DATASET EXTRACT:

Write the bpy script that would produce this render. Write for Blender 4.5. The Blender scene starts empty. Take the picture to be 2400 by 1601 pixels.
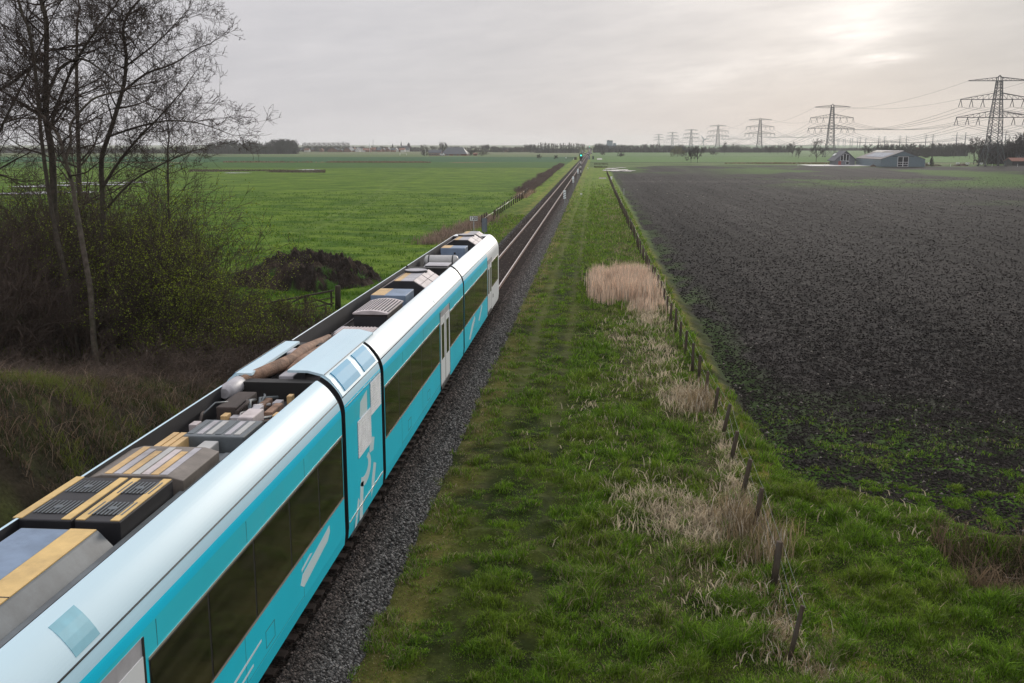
import bpy, math, random
import numpy as np
from math import radians as R, sin, cos, pi

# ---------------------------------------------------------------- camera, sky, sun, exposure
sc = bpy.context.scene
COL = sc.collection
cam_d = bpy.data.cameras.new('camera'); cam = bpy.data.objects.new('camera', cam_d); COL.objects.link(cam)
cam_d.lens = 35; cam_d.sensor_width = 36; cam_d.clip_start = 0.1; cam_d.clip_end = 20000
cam.location = (0, 0, 9.2); cam.rotation_euler = (R(90 - 11.2367), 0, R(4.6867))
sc.camera = cam
sc.view_settings.view_transform = 'Standard'; sc.view_settings.look = 'None'
sc.view_settings.exposure = 0.0; sc.view_settings.gamma = 1.0
sc.cycles.use_denoising = True
sc.cycles.volume_bounces = 1
sc.cycles.max_bounces = 6; sc.cycles.transparent_max_bounces = 12
sc.cycles.use_adaptive_sampling = True

SUN_AZ, SUN_EL = 15.5, 12.0
world = bpy.data.worlds.new('World'); sc.world = world; world.use_nodes = True

class NT:
    def __init__(s, tree): s.t = tree; s.n = tree.nodes; s.l = tree.links
    def new(s, typ, **kw):
        n = s.n.new(typ)
        for k, v in kw.items(): setattr(n, k, v)
        return n
    def set(s, sock, v):
        if hasattr(v, 'links') or isinstance(v, bpy.types.NodeSocket): s.l.new(v, sock)
        else: sock.default_value = v
    def math(s, op, a, b=None, c=None, clamp=False):
        n = s.new('ShaderNodeMath', operation=op, use_clamp=clamp); s.set(n.inputs[0], a)
        if b is not None: s.set(n.inputs[1], b)
        if c is not None: s.set(n.inputs[2], c)
        return n.outputs[0]
    def mix(s, f, a, b, blend='MIX'):
        n = s.new('ShaderNodeMix', data_type='RGBA', blend_type=blend)
        s.set(n.inputs[0], f); s.set(n.inputs[6], a); s.set(n.inputs[7], b); return n.outputs[2]
    def ramp(s, f, stops):
        n = s.new('ShaderNodeValToRGB'); s.set(n.inputs[0], f); e = n.color_ramp.elements
        while len(e) < len(stops): e.new(0.5)
        for q, (p, c) in zip(e, stops): q.position = p; q.color = (c[0], c[1], c[2], 1)
        return n.outputs[0]
    def mapr(s, f, a, b, c=0., d=1., smooth=False):
        n = s.new('ShaderNodeMapRange'); n.interpolation_type = 'SMOOTHSTEP' if smooth else 'LINEAR'
        s.set(n.inputs[0], f)
        for i, v in enumerate((a, b, c, d)): n.inputs[i + 1].default_value = v
        return n.outputs[0]
    def noise(s, vec, scale, detail=4, rough=.55, w=None):
        n = s.new('ShaderNodeTexNoise'); s.l.new(vec, n.inputs['Vector'])
        n.inputs['Scale'].default_value = scale; n.inputs['Detail'].default_value = detail; n.inputs['Roughness'].default_value = rough
        return n.outputs[0]

def build_sky():
    w = NT(world.node_tree); w.n.clear()
    tc = w.new('ShaderNodeTexCoord'); sep = w.new('ShaderNodeSeparateXYZ'); w.l.new(tc.outputs['Generated'], sep.inputs[0])
    x, y, z = sep.outputs
    az = w.math('MULTIPLY', w.math('ARCTAN2', x, y), 180 / pi)
    el = w.math('MULTIPLY', w.math('ARCSINE', z), 180 / pi)
    cmb = w.new('ShaderNodeCombineXYZ')
    # cloud sheet coordinates: streaks drawn out sideways, slightly rising to the right
    w.l.new(w.math('MULTIPLY', az, .055), cmb.inputs[0])
    w.l.new(w.math('MULTIPLY', w.math('SUBTRACT', el, w.math('MULTIPLY', az, .09)), .26), cmb.inputs[1])
    n1 = w.noise(cmb.outputs[0], 1.5, 6, .55)
    n2 = w.noise(cmb.outputs[0], 5.0, 7, .6)
    base = w.ramp(w.mapr(az, -40, 40, 0, 1), [(0.0, (.60, .59, .635)), (.35, (.65, .64, .665)), (.62, (.66, .635, .63)), (.78, (.56, .555, .56)), (1, (.49, .49, .51))])
    def gauss(ac, ec, sa, se, tilt=0.):
        da = w.math('SUBTRACT', az, ac)
        de = w.math('SUBTRACT', w.math('SUBTRACT', el, ec), w.math('MULTIPLY', da, tilt))
        q = w.math('ADD', w.math('POWER', w.math('ABSOLUTE', w.math('DIVIDE', da, sa)), 2), w.math('POWER', w.math('ABSOLUTE', w.math('DIVIDE', de, se)), 2))
        return w.math('EXPONENT', w.math('MULTIPLY', q, -1))
    cl = w.mapr(n1, .32, .68, .55, 1.25)
    g1 = w.math('MULTIPLY', gauss(11.5, 7.6, 9, 3.1, .10), cl)
    g2 = w.math('MULTIPLY', gauss(7.5, 3.9, 6.0, .9, .12), w.mapr(n2, .35, .65, .35, 1.2))
    g3 = w.math('MULTIPLY', gauss(15.2, 4.35, 1.3, .30, .10), w.mapr(n2, .35, .6, .3, 1.2))
    g4 = w.math('MULTIPLY', gauss(14.0, 5.9, 2.6, 1.2, .15), w.mapr(n2, .35, .62, .7, 1.15))
    g5 = w.math('MULTIPLY', gauss(-5, 8.6, 14, 1.8, .0), .6)
    warm = w.new('ShaderNodeCombineColor'); 
    tot = w.math('ADD', w.math('ADD', w.math('MULTIPLY', g1, .20), w.math('MULTIPLY', g2, .12)), w.math('ADD', w.math('MULTIPLY', g3, .42), w.math('ADD', w.math('MULTIPLY', g4, .34), w.math('MULTIPLY', g5, .07))))
    w.l.new(tot, warm.inputs[0]); w.l.new(w.math('MULTIPLY', tot, .965), warm.inputs[1]); w.l.new(w.math('MULTIPLY', tot, .90), warm.inputs[2])
    c = w.mix(1.0, base, warm.outputs[0], 'ADD')
    c = w.mix(1.0, c, w.ramp(w.mapr(n2, .3, .7), [(0, (.955, .955, .96)), (1, (1.045, 1.04, 1.035))]), 'MULTIPLY')
    c = w.mix(1.0, c, w.ramp(w.mapr(n1, .3, .7), [(0, (.95, .95, .955)), (1, (1.05, 1.045, 1.04))]), 'MULTIPLY')
    # overhead the cloud sheet is thinner and brighter than near the horizon
    hi = w.ramp(w.mapr(el, 9, 60, 0, 1, True), [(0, (1, 1, 1)), (.3, (1.0, 1.0, 1.0)), (1, (1., 1., 1.))])
    gain = w.mapr(el, 9, 50, 1.0, 2.15, True)
    vm = w.new('ShaderNodeVectorMath', operation='SCALE'); w.l.new(c, vm.inputs[0]); w.l.new(gain, vm.inputs['Scale'])
    sky = w.new('ShaderNodeTexSky', sky_type='NISHITA'); sky.sun_disc = False
    sky.sun_elevation = R(SUN_EL); sky.sun_rotation = R(SUN_AZ); sky.air_density = 1.0; sky.dust_density = 1.0
    b1 = w.new('ShaderNodeBackground'); w.l.new(vm.outputs[0], b1.inputs[0]); b1.inputs[1].default_value = 1.0
    b2 = w.new('ShaderNodeBackground'); w.l.new(sky.outputs[0], b2.inputs[0]); b2.inputs[1].default_value = 0.05
    mx = w.new('ShaderNodeMixShader'); mx.inputs[0].default_value = .05
    w.l.new(b1.outputs[0], mx.inputs[1]); w.l.new(b2.outputs[0], mx.inputs[2])
    o = w.new('ShaderNodeOutputWorld'); w.l.new(mx.outputs[0], o.inputs[0])
build_sky()
sun_d = bpy.data.lights.new('sun', 'SUN'); sun_d.energy = 1.5; sun_d.angle = R(12); sun_d.color = (1, .93, .84)
sun = bpy.data.objects.new('sun', sun_d); COL.objects.link(sun)
sun.rotation_euler = (R(90 - SUN_EL), 0, R(180 - SUN_AZ))

# ---------------------------------------------------------------- helpers
def tag(o, label=None, cat=None, group=None, kind=None):
    if label: o['label'] = label
    if cat: o['category'] = cat
    if group: o['group'] = group
    if kind: o['kind'] = kind
    return o
def empty(name, loc=(0, 0, 0), label=None, cat=None, group=None, rz=0):
    o = bpy.data.objects.new(name, None); COL.objects.link(o); o.location = loc; o.rotation_euler = (0, 0, rz)
    o.empty_display_size = .3
    return tag(o, label, cat, group)
def link(name, me, mats, parent=None):
    if not isinstance(mats, (list, tuple)): mats = [mats]
    for m in mats: me.materials.append(m)
    o = bpy.data.objects.new(name, me); COL.objects.link(o)
    if parent: o.parent = parent
    return o
def npmesh(name, V, faces, mats, parent=None, col=None, smooth=False, colname='tint'):
    """faces: list of (M,k) int arrays"""
    me = bpy.data.meshes.new(name)
    V = np.asarray(V, dtype=np.float32)
    me.vertices.add(len(V)); me.vertices.foreach_set('co', V.ravel())
    fl = [np.asarray(f, dtype=np.int32) for f in faces if len(f)]
    loops = np.concatenate([f.ravel() for f in fl])
    tot = np.concatenate([np.full(len(f), f.shape[1], np.int32) for f in fl])
    st = np.concatenate([[0], np.cumsum(tot)[:-1]]).astype(np.int32)
    me.loops.add(len(loops)); me.loops.foreach_set('vertex_index', loops)
    me.polygons.add(len(tot)); me.polygons.foreach_set('loop_start', st)
    me.update(calc_edges=True)
    if smooth: me.shade_smooth()
    if col is not None:
        a = me.color_attributes.new(colname, 'FLOAT_COLOR', 'POINT')
        c = np.ones((len(V), 4), np.float32); c[:, :3] = col; a.data.foreach_set('color', c.ravel())
    return link(name, me, mats, parent)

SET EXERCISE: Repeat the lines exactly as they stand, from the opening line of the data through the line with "from math import radians as R, sin, cos, pi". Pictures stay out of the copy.

WRITTEN REPLY:
Write the bpy script that would produce this render. Write for Blender 4.5. The Blender scene starts empty. Take the picture to be 2400 by 1601 pixels.
import bpy, math, random
import numpy as np
from math import radians as R, sin, cos, pi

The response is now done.